Data excerpt:
☆ ☆ ☆ ☆ ☆ ☆ ☆
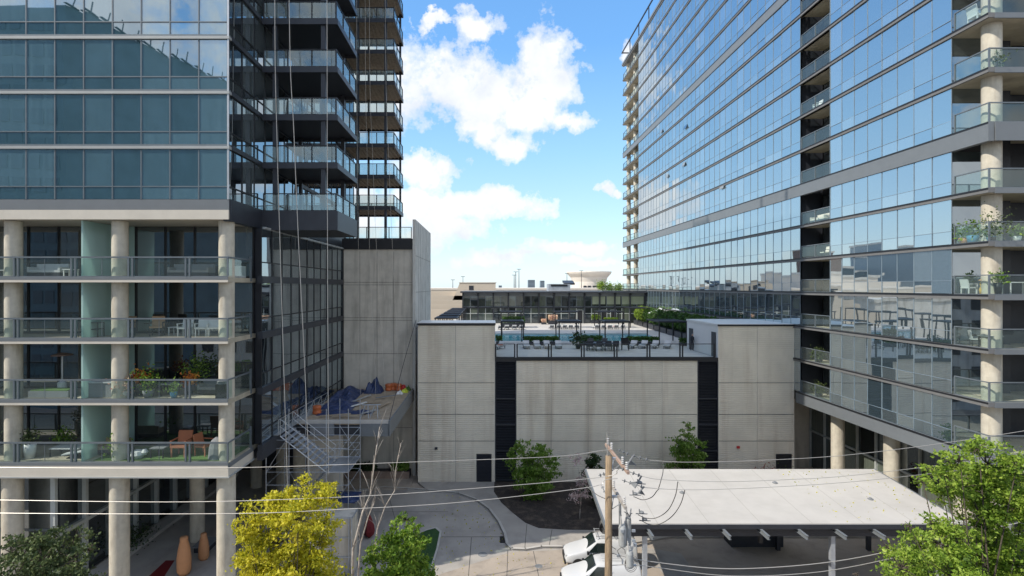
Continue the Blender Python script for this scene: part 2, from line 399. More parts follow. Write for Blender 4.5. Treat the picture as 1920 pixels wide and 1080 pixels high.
# ============================================================ SETTING: ground
S(MB().box(-1500, 1500, -900, 3000, -1.0, 0.0), 'ground', PAVE)
def gpoly(pts, z=0.0): return [gr(x, y, z) for x, y in pts]
kerbline = [(640,925),(720,915),(800,920),(860,926),(893,938),(918,956),(936,980),(947,1003),(951,1022),(960,1031),(985,1032),(1015,1027),(1056,1027),(1180,1022)]
dl = [gr(x,y) for x, y in kerbline]
road = dl + [(13.0, 36.0), (13.0, 24.0), (-24, 24.0), (-24, 50.5), (-11, 50.5)]
S(MB().prism(road, 0.001, 0.012), 'driveway', DRIVE)
# forecourt sheet outlined on the sunlit ground, sun warmth put into its colour
S(MB().prism([gr(800,1085), gr(955,1036), gr(1056,1031), gr(1200,1027), (13.0, 20), (-4.6, 20)], 0.013, 0.02), 'forecourt', PAVE)
side = dl[2:] + [(13.0, 38.2), (27.9, 38.2), (27.9, 48.9), (-6.5, 48.9)]
S(MB().prism(side, 0.0, 0.13), 'sidewalk', DRIVE)
kb = MB()
for i in range(len(dl)-1):
    a, b = Vector((*dl[i],0)), Vector((*dl[i+1],0)); u = (b-a).normalized(); nv = Vector((u.y,-u.x,0))
    m_ = (a+b)/2; kb.ob((m_.x,m_.y,0.072), u*((b-a).length/2+0.03), nv*0.09, (0,0,0.073))
S(kb, 'kerb', KERB)
gm_ = MB()
for i in range(len(dl)-1):
    a, b = Vector((*dl[i],0)), Vector((*dl[i+1],0)); u = (b-a).normalized(); nv = Vector((u.y,-u.x,0)); m_ = (a+b)/2
    for s_ in (-.13, .13): 
        q = m_+nv*s_; gm_.ob((q.x,q.y,0.027 if s_ < 0 else .134), u*((b-a).length/2+0.02), nv*0.022, (0,0,0.003))
        
S(gm_, 'gutter_line', JOINT)
mb = gpoly([(927,904),(926,922),(940,942),(962,962),(985,980),(1010,990),(1060,993),(1150,994)], 0.13) + [(27.5, 39.6), (27.5, 48.8)]
S(MB().prism(mb, 0.131, 0.17), 'mulch_bed', MULCH)
isl = [(705,1110),(742,1030),(770,1010),(800,995),(816,991),(824,998),(818,1028),(808,1060),(800,1090),(790,1120)]
ip = gpoly(isl, 0.12); cx = sum(p[0] for p in ip)/len(ip); cy = sum(p[1] for p in ip)/len(ip)
out = [(cx+(x-cx)*1.14, cy+(y-cy)*1.08) for x, y in ip]
S(MB().prism(out, 0.013, 0.12), 'island_kerb', KERB)
tagit(MB().prism(ip, 0.121, 0.16).build('grass', GRASS), kind='stuff')['label'] = 'mown green lawn on the small traffic island'
jm = MB()
for (x0,y0,x1,y1) in ((828,1007,950,1007),(884,1008,878,1085),(952,1033,950,1090),(1000,1034,1012,1090),(730,935,745,990),(1035,996,1030,1025),(988,985,984,1030),(700,960,840,960)):
    a, b = Vector((*gr(x0,y0),0)), Vector((*gr(x1,y1),0)); u = (b-a).normalized(); nv = Vector((u.y,-u.x,0)); m_ = (a+b)/2
    z = 0.024 if y0 > 1000 or x0 < 900 else 0.134
    jm.ob((m_.x,m_.y,z), u*((b-a).length/2), nv*0.02, (0,0,0.003))
S(jm, 'pavement_joints', JOINT)
S(MB().box(-300, 300, 2, 19.5, 0.0, 0.03), 'road', ASPH)
S(MB().box(-26.5, -15.6, 30.0, 52, 0.013, 0.03), 'entrance_walk', DRIVE)

# ============================================================ LEFT TOWER
LX = -14.57; FY = 29.85; WX = -50.0
LT = E('apartment_tower', 'dark glass apartment tower on concrete columns with black steel balconies, left of the courtyard', 'building', (-32, 44, 0))
LZ = [22.78+3.07*i for i in range(15)]
top = LZ[-1]
MB().box(WX+0.3, LX-0.35, FY+0.35, 57.4, 21.8, top+0.6).build('core', CHAR, LT)
MB().box(WX-0.1, LX+0.1, FY-0.1, 57.8, top+0.62, top+1.5).build('roof', STEELG, LT)
MB().box(WX, WX+0.25, FY, 57.7, 0, top+0.6).build('end_wall', CONW, LT)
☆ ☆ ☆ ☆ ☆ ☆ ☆
Exactly reproduce the run of lines from the start of the listing through the line with "q = m_+nv*s_;", inclusive; pictures are not copied.

Continue the Blender Python script for this scene: part 2, from line 399. More parts follow. Write for Blender 4.5. Treat the picture as 1920 pixels wide and 1080 pixels high.
# ============================================================ SETTING: ground
S(MB().box(-1500, 1500, -900, 3000, -1.0, 0.0), 'ground', PAVE)
def gpoly(pts, z=0.0): return [gr(x, y, z) for x, y in pts]
kerbline = [(640,925),(720,915),(800,920),(860,926),(893,938),(918,956),(936,980),(947,1003),(951,1022),(960,1031),(985,1032),(1015,1027),(1056,1027),(1180,1022)]
dl = [gr(x,y) for x, y in kerbline]
road = dl + [(13.0, 36.0), (13.0, 24.0), (-24, 24.0), (-24, 50.5), (-11, 50.5)]
S(MB().prism(road, 0.001, 0.012), 'driveway', DRIVE)
# forecourt sheet outlined on the sunlit ground, sun warmth put into its colour
S(MB().prism([gr(800,1085), gr(955,1036), gr(1056,1031), gr(1200,1027), (13.0, 20), (-4.6, 20)], 0.013, 0.02), 'forecourt', PAVE)
side = dl[2:] + [(13.0, 38.2), (27.9, 38.2), (27.9, 48.9), (-6.5, 48.9)]
S(MB().prism(side, 0.0, 0.13), 'sidewalk', DRIVE)
kb = MB()
for i in range(len(dl)-1):
    a, b = Vector((*dl[i],0)), Vector((*dl[i+1],0)); u = (b-a).normalized(); nv = Vector((u.y,-u.x,0))
    m_ = (a+b)/2; kb.ob((m_.x,m_.y,0.072), u*((b-a).length/2+0.03), nv*0.09, (0,0,0.073))
S(kb, 'kerb', KERB)
gm_ = MB()
for i in range(len(dl)-1):
    a, b = Vector((*dl[i],0)), Vector((*dl[i+1],0)); u = (b-a).normalized(); nv = Vector((u.y,-u.x,0)); m_ = (a+b)/2
    for s_ in (-.13, .13): 
        q = m_+nv*s_; gm_.ob((q.x,q.y,0.027 if s_ < 0 else .134), u*((b-a).length/2+0.02), nv*0.022, (0,0,0.003))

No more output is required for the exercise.